A decade later, President Franklin Roosevelt recalled Stimson to service as Secretary of War after the Japanese attack on Pearl Harbor. And all during World War II, the U.S. cipher bureaus and those of its allies intercepted communications all over the world.

Can Democracy and Secrecy Coexist?

Today, we face a similar defining moment. We worry again about whether our democratic institutions are sufficient.

We need to think about the balance between transparency and effectiveness. Effective oversight of the surveillance state requires the surveillers to be at least somewhat transparent. At the same time, complete transparency would easily frustrate legitimate security objectives.

The French faced many of the same questions in the wake of the Charlie Hebdo tragedy. The public wanted to know enough about what its government was doing to set a balance between effectiveness and accountability in the intelligence sector.

In France as in the United States and elsewhere around the world, that frames the tension quite well—between transparency and secrecy.

Common Questions about the Charlie Hebdo Attacks and Surveillance State

Q: What was the Charlie Hebdo attack? Why did it happen?

In January 2015, two Islamic jihadists stormed into the office of the French satirical weekly newspaper, Charlie Hebdo and killed 12 people. Their objective was to exact revenge against the cartoonists who, according to them, had mocked the prophet Mohammed.

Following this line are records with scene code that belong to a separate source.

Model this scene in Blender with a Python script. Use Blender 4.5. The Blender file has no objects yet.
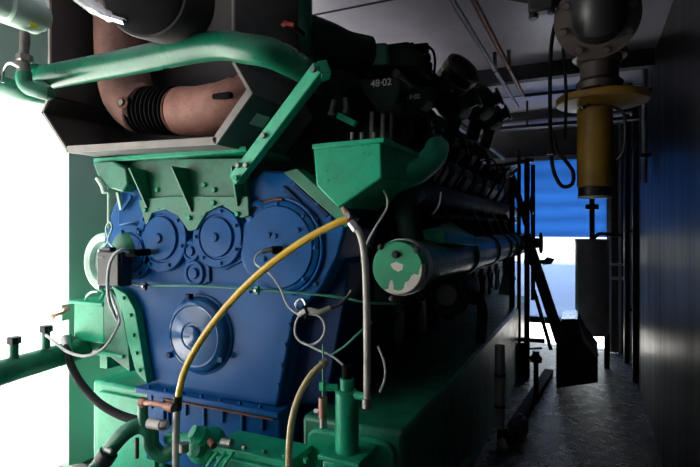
import bpy, bmesh, math, random
from mathutils import Vector as V, Matrix
random.seed(7)
SC = bpy.context.scene
COL = SC.collection
PI = math.pi
# ---------------------------------------------------------------- camera and survey helper
FPX = 516.0; EYE = 1.55; HOR = 228.0
YAW = math.atan2(242, 516)
FW = V((-math.sin(YAW), math.cos(YAW), 0)); RT = V((math.cos(YAW), math.sin(YAW), 0))
def W(px, py, Y=None, X=None, Z=None):
    """place in the room seen at a photo point, on the plane Y=, X= or Z="""
    d = FW + RT*((px-350)/FPX) + V((0, 0, -(py-HOR)/FPX))
    if Y is not None: t = Y/d.y
    elif X is not None: t = X/d.x
    else: t = (Z-EYE)/d.z
    return V((0, 0, EYE)) + d*t
def PL(pts):                       # [(px,py,Y)...]
    return [W(a, b, Y=c) for a, b, c in pts]

cam = bpy.data.cameras.new('camera'); camo = bpy.data.objects.new('camera', cam); COL.objects.link(camo)
camo.location = (0, 0, EYE); camo.rotation_euler = (PI/2, 0, YAW)
cam.sensor_width = 36; cam.lens = FPX/700*36; cam.shift_y = -5.5/700; cam.clip_start = .02
SC.camera = camo
SC.view_settings.view_transform = 'Standard'; SC.view_settings.look = 'None'
SC.view_settings.gamma = 1; SC.view_settings.use_curve_mapping = False
SC.view_settings.exposure = -.62

# ---------------------------------------------------------------- materials
def mat(name, col, rough=.4, metal=0, dirt=None, dirt_amt=.5, scale=8, bump=.0, coat=0, stretch=None, spec=.5, chips=0):
    m = bpy.data.materials.new(name); m.use_nodes = True
    N = m.node_tree.nodes; L = m.node_tree.links; b = N['Principled BSDF']
    b.inputs['Roughness'].default_value = rough; b.inputs['Metallic'].default_value = metal
    b.inputs['Coat Weight'].default_value = coat; b.inputs['Specular IOR Level'].default_value = spec
    tc = N.new('ShaderNodeTexCoord'); mp = N.new('ShaderNodeMapping'); L.new(tc.outputs['Object'], mp.inputs[0])
    if stretch: mp.inputs['Scale'].default_value = stretch
    nz = N.new('ShaderNodeTexNoise'); nz.inputs['Scale'].default_value = scale; nz.inputs['Detail'].default_value = 6
    nz.inputs['Roughness'].default_value = .65
    L.new(mp.outputs[0], nz.inputs[0])
    rp = N.new('ShaderNodeValToRGB'); rp.color_ramp.elements[0].position = .35; rp.color_ramp.elements[1].position = .72
    dc = dirt or tuple(c*.45 for c in col)
    c1 = tuple(col[i]*(1-dirt_amt*.15)+dc[i]*dirt_amt*.15 for i in range(3)); c2 = tuple(col[i]*(1-dirt_amt)+dc[i]*dirt_amt for i in range(3))
    rp.color_ramp.elements[0].color = (*c1, 1); rp.color_ramp.elements[1].color = (*c2, 1)
    L.new(nz.outputs[0], rp.inputs[0]); L.new(rp.outputs[0], b.inputs['Base Color'])
    if chips:                                        # small oily specks and scuffs
        n2 = N.new('ShaderNodeTexNoise'); n2.inputs['Scale'].default_value = 38; n2.inputs['Detail'].default_value = 8; n2.inputs['Roughness'].default_value = .7
        L.new(mp.outputs[0], n2.inputs[0]); r2 = N.new('ShaderNodeValToRGB'); r2.color_ramp.elements[0].position = .60; r2.color_ramp.elements[1].position = .68
        L.new(n2.outputs[0], r2.inputs[0]); m2 = N.new('ShaderNodeMix'); m2.data_type = 'RGBA'; mu = N.new('ShaderNodeMath'); mu.operation = 'MULTIPLY'; mu.inputs[1].default_value = chips
        L.new(r2.outputs[0], mu.inputs[0]); L.new(mu.outputs[0], m2.inputs[0]); L.new(rp.outputs[0], m2.inputs[6]); m2.inputs[7].default_value = (*[c*.3+.008 for c in dc], 1)
        L.new(m2.outputs[2], b.inputs['Base Color'])
    mr = N.new('ShaderNodeMapRange'); mr.inputs[3].default_value = max(rough-.08, .04); mr.inputs[4].default_value = min(rough+.25, 1)
    L.new(nz.outputs[0], mr.inputs[0]); L.new(mr.outputs[0], b.inputs['Roughness'])
    if bump:
        bp = N.new('ShaderNodeBump'); bp.inputs['Strength'].default_value = bump; bp.inputs['Distance'].default_value = .01
        L.new(nz.outputs[0], bp.inputs['Height']); L.new(bp.outputs[0], b.inputs['Normal'])
    return m
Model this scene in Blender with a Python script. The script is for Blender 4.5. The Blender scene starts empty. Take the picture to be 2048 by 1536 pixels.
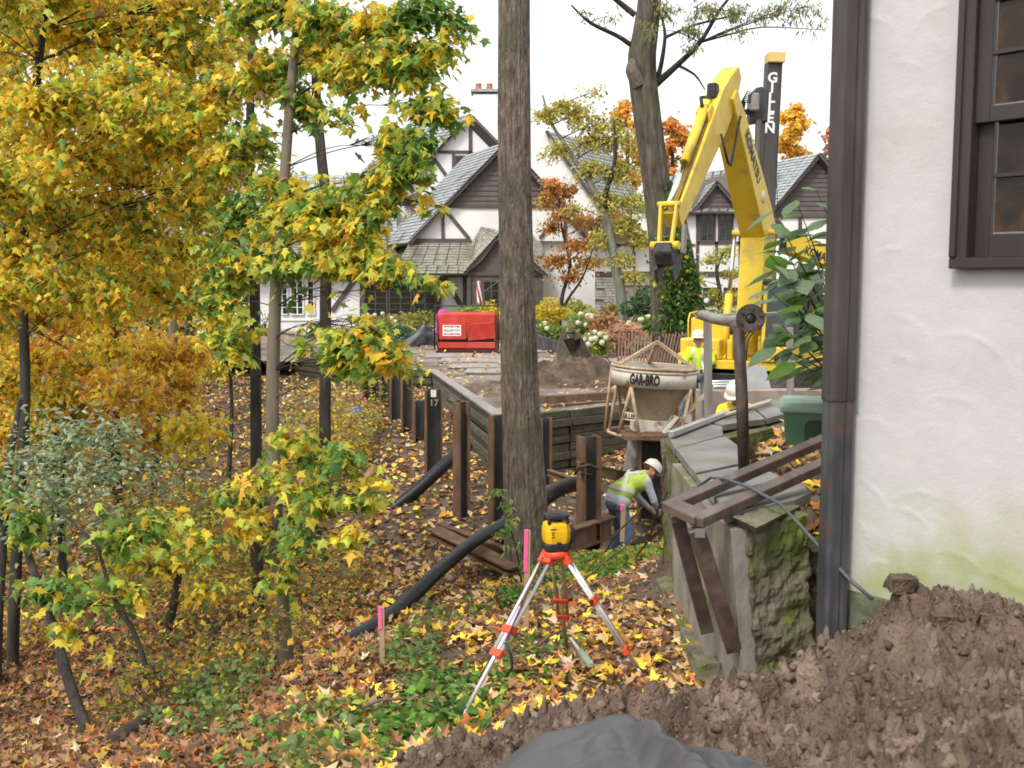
import bpy, bmesh, math, random
import numpy as np
from mathutils import Vector, Matrix, Euler

random.seed(7)
RNG = np.random.default_rng(11)
SC = bpy.context.scene
COL = SC.collection

# ------------------------------------------------------------------ camera, sky, sun, exposure
F = 2100.0                       # focal length in pixels of a 2048 x 1536 frame
PITCH = math.radians(5.71)
cam_data = bpy.data.cameras.new('camera')
cam_data.sensor_width = 36.0
cam_data.lens = 36.0 * F / 2048.0
cam_data.clip_start = 0.05
cam_data.clip_end = 2000.0
cam_data.dof.use_dof = True
cam_data.dof.focus_distance = 13.0
cam_data.dof.aperture_fstop = 5.0
cam = bpy.data.objects.new('camera', cam_data)
cam.rotation_euler = (math.pi / 2 - PITCH, 0, 0)
COL.objects.link(cam)
SC.camera = cam

SUN_EL, SUN_AZ = math.radians(52), math.radians(215)     # azimuth from +Y, clockwise
world = bpy.data.worlds.new('World')
SC.world = world
world.use_nodes = True
wn = world.node_tree
for n in list(wn.nodes):
    wn.nodes.remove(n)
w_out = wn.nodes.new('ShaderNodeOutputWorld')
w_bg = wn.nodes.new('ShaderNodeBackground')
w_sky = wn.nodes.new('ShaderNodeTexSky')
w_sky.sky_type = 'NISHITA'
w_sky.sun_disc = False
w_sky.sun_elevation = SUN_EL
w_sky.sun_rotation = SUN_AZ
w_sky.air_density = 1.2
w_sky.dust_density = 6.0
w_hs = wn.nodes.new('ShaderNodeHueSaturation')
w_hs.inputs['Saturation'].default_value = 0.14          # overcast: a pale, almost white sky
w_mix = wn.nodes.new('ShaderNodeMixRGB')
w_mix.inputs['Fac'].default_value = 0.55
w_mix.inputs['Color2'].default_value = (9.0, 9.1, 9.3, 1)   # even cloud layer
wn.links.new(w_sky.outputs['Color'], w_hs.inputs['Color'])
wn.links.new(w_hs.outputs['Color'], w_mix.inputs['Color1'])
wn.links.new(w_mix.outputs['Color'], w_bg.inputs['Color'])
w_bg.inputs['Strength'].default_value = 0.12
wn.links.new(w_bg.outputs['Background'], w_out.inputs['Surface'])

sun_data = bpy.data.lights.new('sun', 'SUN')
sun_data.energy = 1.5
sun_data.angle = math.radians(11)
sun_data.color = (1.0, 0.96, 0.9)
sun = bpy.data.objects.new('sun', sun_data)
sd = Vector((math.sin(SUN_AZ) * math.cos(SUN_EL), math.cos(SUN_AZ) * math.cos(SUN_EL), math.sin(SUN_EL)))
sun.rotation_euler = sd.to_track_quat('Z', 'Y').to_euler()
COL.objects.link(sun)

SC.view_settings.view_transform = 'Standard'
SC.view_settings.look = 'None'
SC.view_settings.gamma = 1.0
SC.view_settings.exposure = 0.7
try:
    SC.view_settings.use_curve_mapping = False
except Exception:
    pass
cy = SC.cycles
cy.use_denoising = True
cy.max_bounces = 6
cy.diffuse_bounces = 3
cy.glossy_bounces = 3
cy.transmission_bounces = 4
cy.transparent_max_bounces = 6
cy.caustics_reflective = False
cy.caustics_refractive = False
cy.use_adaptive_sampling = True
cy.adaptive_threshold = 0.02
cy.pixel_filter_type = 'BLACKMAN_HARRIS'
cy.filter_width = 1.7

# ------------------------------------------------------------------ helpers
_cp, _sp = math.cos(PITCH), math.sin(PITCH)

def P(px, py, d):
    """world point seen at pixel (px, py) of the photograph, d metres ahead of the camera"""
    u = (px - 1024.0) / F
    v = (768.0 - py) / F
    k = d / (_cp + v * _sp)
    return Vector((u * k, d, (-_sp + v * _cp) * k))

def V(*a):
    return Vector(a)

ORIG = {}

def tag(o, label=None, cat=None, group=None, kind=None):
    if label: o['label'] = label
    if cat:
        o['category'] = cat
        o['kind'] = 'thing'
    if group: o['group'] = group
    if kind: o['kind'] = kind
    return o

def thing(name, label, cat, loc=(0, 0, 0), group=None):
    o = bpy.data.objects.new(name, None)
    o.empty_display_size = 0.2
    o.location = loc
    COL.objects.link(o)
    ORIG[o] = Vector(loc)
    return tag(o, label, cat, group)

def link(name, me, parent=None):
    o = bpy.data.objects.new(name, me)
    COL.objects.link(o)
    if parent is not None:
        o.parent = parent
        ORIG[o] = ORIG.get(parent, Vector((0, 0, 0)))
    return o

class MB:
    """collects shapes (world coordinates) and links them as one mesh object"""
    def __init__(self, xf=None):
        self.v, self.f, self.m, self.s = [], [], [], []
        self.xf = xf
    def add(self, vs, fs, mat=0, smooth=False):
        n = len(self.v)
        for p in vs:
            p = Vector(p)
            self.v.append(self.xf @ p if self.xf is not None else p)
        for f in fs:
            self.f.append([i + n for i in f]); self.m.append(mat); self.s.append(smooth)
        return self
    def box(self, c, s, R=None, mat=0):
        hx, hy, hz = s[0] / 2, s[1] / 2, s[2] / 2
        c = Vector(c)
        vs = []
        for x, y, z in ((-1,-1,-1),(1,-1,-1),(1,1,-1),(-1,1,-1),(-1,-1,1),(1,-1,1),(1,1,1),(-1,1,1)):
            p = Vector((x * hx, y * hy, z * hz))
            vs.append(c + (R @ p if R is not None else p))
        return self.add(vs, [(0,3,2,1),(4,5,6,7),(0,1,5,4),(1,2,6,5),(2,3,7,6),(3,0,4,7)], mat)
    def beam(self, a, b, w, h, up=(0, 0, 1), mat=0, ext=0.0):
        """box from a to b; w across, h along up"""
        a, b = Vector(a), Vector(b)
        y = (b - a); L = y.length; y.normalize()
        x = y.cross(Vector(up))
        if x.length < 1e-5: x = y.cross(Vector((1, 0, 0)))
        x.normalize(); z = x.cross(y)
        R = Matrix((x, y, z)).transposed()
        return self.box((a + b) / 2, (w, L + ext, h), R, mat)
    def tube(self, pts, r, n=8, mat=0, cap=True, smooth=True):
        pts = [Vector(p) for p in pts]
        if not hasattr(r, '__len__'): r = [r] * len(pts)
        vs, fs = [], []
        pu = None
        for i, p in enumerate(pts):
            t = (pts[min(i + 1, len(pts) - 1)] - pts[max(i - 1, 0)])
            if t.length < 1e-9: t = Vector((0, 0, 1))
            t.normalize()
            if pu is None:
                u = t.cross(Vector((0, 0, 1)))
                if u.length < 0.05: u = t.cross(Vector((0, 1, 0)))
            else:
                u = pu - t * pu.dot(t)
            u.normalize(); pu = u
            w = t.cross(u)
            for k in range(n):
                a = 2 * math.pi * k / n
                vs.append(p + (u * math.cos(a) + w * math.sin(a)) * r[i])
        for i in range(len(pts) - 1):
            for k in range(n):
                fs.append((i*n+k, i*n+(k+1) % n, (i+1)*n+(k+1) % n, (i+1)*n+k))
        self.add(vs, fs, mat, smooth)
        if cap:
            m = len(self.v) - len(vs)
            self.f.append([m + k for k in range(n)][::-1]); self.m.append(mat); self.s.append(False)
            e = m + (len(pts) - 1) * n
            self.f.append([e + k for k in range(n)]); self.m.append(mat); self.s.append(False)
        return self
    def prism(self, poly, o, ux, uy, un, th, mat=0):
        """polygon (2d list) in plane o + x*ux + y*uy, thickness th along un (centred)"""
        o, ux, uy, un = Vector(o), Vector(ux), Vector(uy), Vector(un)
        n = len(poly)
        vs = [o + ux * x + uy * y - un * (th / 2) for x, y in poly] + [o + ux * x + uy * y + un * (th / 2) for x, y in poly]
        fs = [tuple(range(n))[::-1], tuple(range(n, 2 * n))]
        for i in range(n):
            j = (i + 1) % n
            fs.append((i, j, n + j, n + i))
        return self.add(vs, fs, mat)
    def lathe(self, prof, c, n=32, mat=0, axis=None, smooth=True, a0=0.0, a1=2 * math.pi):
        """profile [(r, z)...] turned about z through c"""
        c = Vector(c)
        R = axis if axis is not None else Matrix.Identity(3)
        full = abs(a1 - a0 - 2 * math.pi) < 1e-6
        m = n if full else n + 1
        vs, fs = [], []
        for r, z in prof:
            for k in range(m):
                a = a0 + (a1 - a0) * k / n
                vs.append(c + R @ Vector((r * math.cos(a), r * math.sin(a), z)))
        for i in range(len(prof) - 1):
            for k in range(n):
                k2 = (k + 1) % m
                fs.append((i*m+k, i*m+k2, (i+1)*m+k2, (i+1)*m+k))
        return self.add(vs, fs, mat, smooth)
    def quad(self, a, b, c, d, mat=0):
        return self.add([a, b, c, d], [(0, 1, 2, 3)], mat)
    def loft(self, rings, mat=0, cap=True, smooth=False):
        n = len(rings[0]); vs = [p for r in rings for p in r]; fs = []
        for i in range(len(rings) - 1):
            for k in range(n):
                fs.append((i*n+k, i*n+(k+1) % n, (i+1)*n+(k+1) % n, (i+1)*n+k))
        if cap:
            fs.append(tuple(range(n))[::-1]); fs.append(tuple(range((len(rings)-1)*n, len(rings)*n)))
        return self.add(vs, fs, mat, smooth)
    def build(self, name, mats, parent=None, bevel=0.0, seg=1, label=None, cat=None, group=None, kind=None, base=None):
        me = bpy.data.meshes.new(name)
        if parent is not None: o0 = ORIG.get(parent, Vector((0, 0, 0)))
        elif base is not None: o0 = Vector(base)
        else: o0 = Vector((0, 0, 0))
        me.from_pydata([tuple(p - o0) for p in self.v], [], self.f)
        if not isinstance(mats, (list, tuple)): mats = [mats]
        for m in mats: me.materials.append(m)
        me.polygons.foreach_set('material_index', self.m)
        me.polygons.foreach_set('use_smooth', self.s)
        me.update()
        bm = bmesh.new(); bm.from_mesh(me); bmesh.ops.recalc_face_normals(bm, faces=bm.faces); bm.to_mesh(me); bm.free()
        o = link(name, me, parent)
        if parent is None:
            o.location = o0; ORIG[o] = o0
        if bevel > 0:
            b = o.modifiers.new('bevel', 'BEVEL'); b.width = bevel; b.segments = seg; b.limit_method = 'ANGLE'; b.angle_limit = math.radians(40)
        return tag(o, label, cat, group, kind)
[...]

Q: How was France’s surveillance system questioned after the Charlie Hebdo attack?

After the Charlie Hebdo attack, the French intelligence services faced some tough questions, such as how did the terrorists go unobserved, given their background; and, despite all the intelligence on the attackers, how did the authorities miss the plot.

Q: With Charlie Hebdo as context, what is the biggest issue the surveillance state faces?

With Charlie Hebdo as context, a big question that the surveillance state faces is whether—and how—surveillance programs can be conducted in a way that fosters freedom, and respects privacy and civil liberties while still being effective.